Hurricanes looking to finish strong, build momentum for 2016
CORAL GABLES, Fla. (AP) -- At Miami, next season is more than nine months away. No one knows who will coach. No one knows what the roster will look like. No one knows what styles of play will be utilized.
Very little of that matters right now to Brad Kaaya. To the Miami quarterback, 2016 essentially starts now.
Assuming bowl-eligible Miami actually gets a postseason bid, and there's no reason to think it will not, three games remain on the 2015 schedule. In Kaaya's estimation, something the Hurricanes -- who are assured of falling short of their preseason goal, namely playing for an Atlantic Coast Conference title -- can do to salvage this year is build momentum for next season and finish yet another tumult-filled Miami campaign the right way.

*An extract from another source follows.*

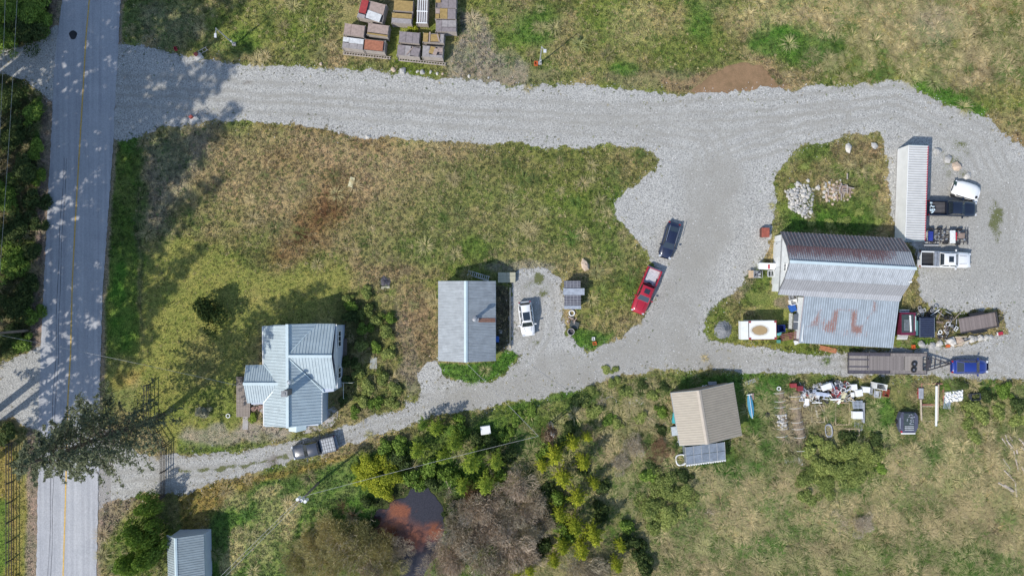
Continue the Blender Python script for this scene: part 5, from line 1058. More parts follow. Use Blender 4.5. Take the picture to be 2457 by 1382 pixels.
def pickup(name, label, px, py, deg, L, Wd, mat, **k):
    t = thing(name, label, 'pickup truck', px, py, .9, deg); a, w = L / 2, Wd / 2; bl = k.get('bed', .34) * L; bx = -a + bl; zb = 1.15; zr = 1.18
    st = [(bx + .02, w * .97, .4, zb, .02), (bx + .3, w, .36, zb, .02), (.1 * L, w, .36, zb, .02), (.2 * L, w, .36, zb, .03), (.3 * L, w * .99, .36, zb - .04, .06), (a - .5, w * .97, .38, zb - .1, .07), (a - .18, w * .9, .4, zb - .18, .06), (a - .03, w * .74, .45, zb - .3, .02), (a, w * .6, .5, zb - .42, .0)]
    loft(st).build('body', mat, t, True); c0 = bx + .08
    cabin(t, mat, c0, .235 * L, c0 + .22, .235 * L - .75, w * .88, w * .74, zb, 1.78, side_split=2, roofmat=k.get('roofmat'))
    for s in (-1, 1): MB().box(-a + bl / 2, s * (w - .09), .8, bl - .02, .16, .8).build('bed_side', mat, t)
    MB().box(bx - .05, 0, .85, .08, Wd - .36, .66).build('bed_front', mat, t); MB().box(-a + .04, 0, .85, .07, Wd - .34, .66).build('tailgate', mat, t)
    fl = MB().box(-a + bl / 2, 0, .68, bl - .16, Wd - .34, .05).build('bed_floor', k.get('liner', BLK), t); rm = k.get('ribmat', M('bed_rib', (.10, .10, .105), .6)); me = MB().box(0, 0, 0, bl - .24, .055, .05).mesh('bed_rib', rm)
    for i in range(9): put('bed_rib', me, fl, loc=(-a + bl / 2, -(Wd - .5) / 2 + (Wd - .5) * (i + .5) / 9, .73))
    wheels(t, (-.29 * L, .32 * L), w, .4, .27); mirrors(t, .17 * L, w + .03, zb + .12, k.get('mirmat', mat))
    for s in (-1, 1):
        MB().box(a - .16, s * (w * .72), zb - .26, .2, .3, .16, rz=-s * .4).build('headlight', HL, t); MB().box(-a + .02, s * (w - .1), .98, .07, .14, .34).build('tail_light', TL, t)
        MB().beam((.4 * L, s * w * .45, zb + .01), (.25 * L, s * w * .52, zb + .055), .02, .015).build('bonnet_crease', BLK, t)
    MB().box(-a - .07, 0, .52, .16, w * 1.8, .2).build('rear_bumper', CHR, t); MB().box(a - .06, 0, .5, .16, w * 1.5, .2).build('front_bumper', k.get('bump', mat), t)
    if k.get('sunroof'): MB().box(.235 * L - 1.35, 0, 1.875, .62, w * .72, .02).build('sunroof', CARGLASS, t)
    if k.get('fog'): pass
    return t, a, w, bl, bx
P_NAVY = paint('navy_car_paint', (.014, .02, .05)); P_WHITE = paint('white_car_paint', (.80, .80, .79), .35); P_RED = paint('red_car_paint', (.38, .012, .028)); P_GREY = paint('dark_grey_car_paint', (.045, .055, .075)); P_BLK = paint('black_blue_car_paint', (.012, .018, .035)); P_BLUE = paint('bright_blue_car_paint', (.018, .04, .23))
car('parked_car', 'white hatchback with big dark sunroof parked on gravel beside the workshop', 'car', 1263.5, 765, -83, 4.45, 1.86, P_WHITE, 'suv', sunroof=True, rails='b')
car('parked_car', 'navy blue car with pale roof rails parked ahead of the red pickup', 'car', 1607, 577, -106, 4.7, 1.86, P_NAVY, 'sedan', rails='c')
car('parked_car', 'bright blue sedan parked behind the flatbed trailer tongue', 'car', 2328.5, 880, 0, 4.75, 1.84, P_BLUE, 'sedan', sunroof=False)
t, a, w, bl, bx = pickup('parked_pickup', 'red pickup truck with pale ribbed bed liner and a loose tyre in the bed', 1550, 698, -112, 6.05, 1.98, P_RED, liner=M('pale_liner', (.48, .48, .50), .6), ribmat=M('pale_rib', (.70, .70, .72), .6), sunroof=True, bed=.36)
def loose_tyre(label, px, py, z, r=.34, tilt=0, group=None, name='loose_tyre', wr=.13, mat=None, rimmed=False):
    t = thing(name, label, 'tyre', px, py, z, 0, group, z=z); o = MB().ring((0, 0, .12), r - wr, wr, 22, 8, mi=0).build('tread', mat or TYRE, t, True)
    if rimmed: MB().cyl((0, 0, .06), (0, 0, .16), r - wr * 1.8, n=14).build('rim', RIM, t)
    return t
loose_tyre('black tyre lying in the bed of the red pickup', 1556, 684, .78, .38)
t, a, w, bl, bx = pickup('parked_pickup', 'dark grey pickup with a pale gridded bed cover parked on the lower drive', 753, 1075, 193.5, 5.7, 1.98, P_GREY, bed=.33)
cv = MB().box(-a + bl / 2, 0, 1.22, bl - .1, w * 2 - .18, .05).build('bed_cover', M('pale_bed_cover', (.42, .43, .44), .7), t); gr = MB()
for i in range(6): gr.box(-a + .15 + (bl - .3) * i / 5, 0, 1.255, .03, w * 1.8, .02)
for i in range(5): gr.box(-a + bl / 2, -w * .85 + w * 1.7 * i / 4, 1.256, bl - .2, .03, .024)
gr.build('cover_grid', BLK, cv)
t, a, w, bl, bx = pickup('parked_pickup', 'black pickup with its tailgate against the white container', 2285, 500.5, -1.5, 6.25, 2.0, P_BLK, bed=.38, ribmat=M('worn_wood_load', (.20, .19, .20), .9))
for i in range(14):
    o = MB().box(-a + .2 + rng.uniform(-.08, .45), rng.uniform(-.75, .75), 1.0 + rng.uniform(0, .2), .24, .16, .18, rng.uniform(0, 3)); o = o.build('sack', M('pale_blue_sack', (.55, .66, .72), .8), None); o.location = (0, 0, 0)
    o.matrix_basis = Matrix.Translation(t.location) @ Matrix.Rotation(t.rotation_euler[2], 4, 'Z'); bevel(o, .04, 1); tag(o, 'pale blue sack heaped at the tailgate of the black pickup', 'sack', 'pale sacks in the black pickup')
t, a, w, bl, bx = pickup('parked_pickup', 'white crew cab pickup with silver toolbox parked right of the barn', 2268, 623, -1.5, 6.55, 2.04, P_WHITE, bed=.36, sunroof=True, ribmat=M('bed_rib', (0, 0, 0)))
tb = MB().box(bx - .42, 0, 1.2, .62, w * 1.75, .3).build('toolbox', M('dull_aluminium', (.40, .42, .45), .4, metal=.4), t); MB().box(bx - .42, 0, 1.365, .03, w * 1.7, .02).build('toolbox_seam', BLK, tb)
MB().box(-a - .25, 0, .9, .5, .07, .07).build('tow_bar', BLK, t)

# white wrecked car body, wheels at its edge
t = thing('wrecked_car', 'white stripped car body dumped above the black pickup', 'car wreck', 2317, 458, .5, -17)
WS = M('white_shell', (.80, .80, .78), .5, var=.06)
st = [(-1.75, .62, .2, .62, .0), (-1.55, .85, .15, .8, .02), (-.9, 1.0, .12, .95, .06), (0, 1.02, .12, 1.02, .08), (.9, 1.0, .12, .98, .06), (1.5, .84, .15, .85, .03), (1.8, .5, .2, .6, .0)]
loft(st).build('shell', WS, t, True)
for x, y in ((-1.35, -1.0), (1.3, -.92)): MB().cyl((x, y - .12, .32), (x, y + .1, .32), .27, n=14).build('wheel', TYRE, t)
MB().box(-1.7, .45, .78, .34, .7, .1, .2).build('grille', M('dark_green_parts', (.03, .06, .05), .5), t); MB().cyl((-1.72, .75, .84), (-1.72, .75, .9), .1, n=10).cyl((-1.78, .1, .84), (-1.78, .1, .9), .1, n=10).build('headlight', HL, t)
MB().beam((-1.2, -1.02, .9), (1.2, -1.0, .9), .08, .06).build('window_seal', BLK, t); MB().cyl((1.28, -.55, .9), (1.28, -.55, .98), .17, n=12).build('fuel_flap', BLK, t); MB().beam((1.2, -1.05, .5), (1.75, -.8, .5), .3, .3).build('bumper', WS, t)

# farm implement: rotary rake of frames and tines with a white tank
t = thing('farm_implement', 'long farm implement of dark frames and tines with one white board across it', 'farm machine', 2275, 567, .6, -2)
mb = MB()
for y in (-.75, -.2, .45): mb.beam((-2.7, y, .7), (2.2, y + .05, .7), .1, .1)
mb.build('frame', M('dark_machine_steel', (.06, .055, .06), .6, var=.4), t)
for i in range(11):
    x = -2.5 + i * .5; MB().beam((x, -1.0, .62), (x + rng.uniform(-.15, .15), .95, .66), .07, .08).build('cross_bar', M('dark_machine_steel', (0, 0, 0)), t)
for x, y in ((-2.1, .9), (-1.0, .95), (-.2, -.9), (1.6, .95), (1.4, -.95), (-1.9, -.8)): MB().cyl((x, y - .1, .34), (x, y + .1, .34), .32, n=14).build('wheel', TYRE, t)
for i in range(9):
    a_ = -.9 + i * .22; MB().beam((2.1, a_ * .7, .6), (2.9 + rng.uniform(-.15, .1), a_ * 1.05, .25), .04, .04).build('tine', M('dark_machine_steel', (0, 0, 0)), t)
MB().box(.35, -.1, .95, .68, 1.65, .1, .04).build('white_board', M('white_board', (.75, .76, .73), .7), t)
MB().box(.82, 0, .82, .18, 1.0, .3).build('red_beam', M('red_paint', (0, 0, 0)), t); MB().box(1.6, .1, .74, .8, .7, .14).build('engine_cover', M('rusty_plate', (.28, .21, .17), .8), t)
MB().box(-2.45, -.1, .9, .5, 1.2, .3).build('blue_part', M('blue_part', (.03, .05, .28), .5), t); MB().ring((-1.6, -.2, .85), .28, .05).build('hand_wheel', M('dull_steel', (0, 0, 0)), t)
for i, (x, y) in enumerate([(-1.4, .3), (-.9, .1), (-.7, .45), (.0, .5), (1.2, .5), (1.9, -.4), (-1.1, -.5), (-.4, -.4)]): MB().box(x, y, .88, .22, .14, .2, i).build('bracket', M('dull_aluminium', (0, 0, 0)), t)
for i, py in enumerate((582, 589)): tag(MB().beam((-.95, 0, .3), (.95, 0, .3), .13, .1).build('metal_rail', M('aluminium', (0, 0, 0))), ['silver rail lying behind the white pickup, nearer the implement', 'silver rail lying behind the white pickup, nearer the truck'][i], 'metal rail').location = (*W(2231, py), 0)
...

"Obviously, it's important to finish strong for our seniors who have done so much and been through so much, to send them out the right way," Kaaya said Tuesday. "At the same time, the end of the season is when the momentum can build. Look at all the teams last year that finished strong and started this year strong. So going into next year, that's important for us."
That's what Saturday's home finale against Georgia Tech, the Nov. 27 regular-season finale at Pittsburgh and the bowl game mean for the Hurricanes. Everyone knows what Miami (6-4, 3-3) hasn't done since joining the ACC -- such as win 10 games, be ranked No. 1, win a conference title or even compete for a national championship -- but for Kaaya, what's of more importance is what the Hurricanes can do going forward.
"Guys know 8-4 is a lot better than 6-6," Kaaya said.
Playing for titles used to seem like a birthright to the Hurricanes, who won five national championships in a 19-season span ending in 2001 and have spent the last decade-plus in a perpetual rut trying to return to the game's upper echelon. An easy parallel to draw is that Miami hasn't been dominant since making its ACC debut in 2004.
The Hurricanes simply don't believe changing leagues tells the story of their struggle.
"If you ask me if I think it was a mistake to move into the ACC, then I'll put it on the record: No, I don't think it was a mistake," Miami athletic director Blake James said. "I think it was a great move for our institution and our athletic program."
When Miami was an independent and then in the Big East, the Hurricanes made winning look easy. Since joining the ACC, regardless of coach, regardless of style, regardless of situation, the Hurricanes -- even with perhaps the nation's most fertile recruiting base to choose players from -- have made nothing look easy.
For some fans and former players, it was unthinkable for a Miami team to go into a season listing an ACC divisional title as a goal. The reality is, even though Miami technically played for the ACC title in 2004 (in the pre-divisions era) and would have gone to the conference title game in 2012 had it not been for the NCAA scandal caused by the actions of a former booster, even that title is too daunting for Miami right now.
"Anytime you get an opportunity to be a bowl team, you've got to say that the season wasn't a failure," said Miami interim coach Larry Scott, who took over for Al Golden last month. "Obviously, we're at the University of Miami. Expectations are always high. We have high standards and expectations for our players and for ourselves as coaches and as a staff. But at the end of the day, it's not a failure."
Plenty of people would surely disagree.
Miami's last 10-win season was 2003, when the Hurricanes went 11-2 and beat Florida State in the Orange Bowl. Since then, 76 different FBS programs -- that's more than 60 percent of the nation's programs -- have had at least one 10-win record, and that number could conceivably grow to 85 by the end of this season. And 57 teams have been in the AP Top 25 since Miami last appeared in the poll.
Meanwhile, Miami has been topping out at nine wins, and needs to win out just to get there this year.
"Let's finish it the right way," Kaaya said. "Let's finish it like men and not give up because one goal is out of our reach."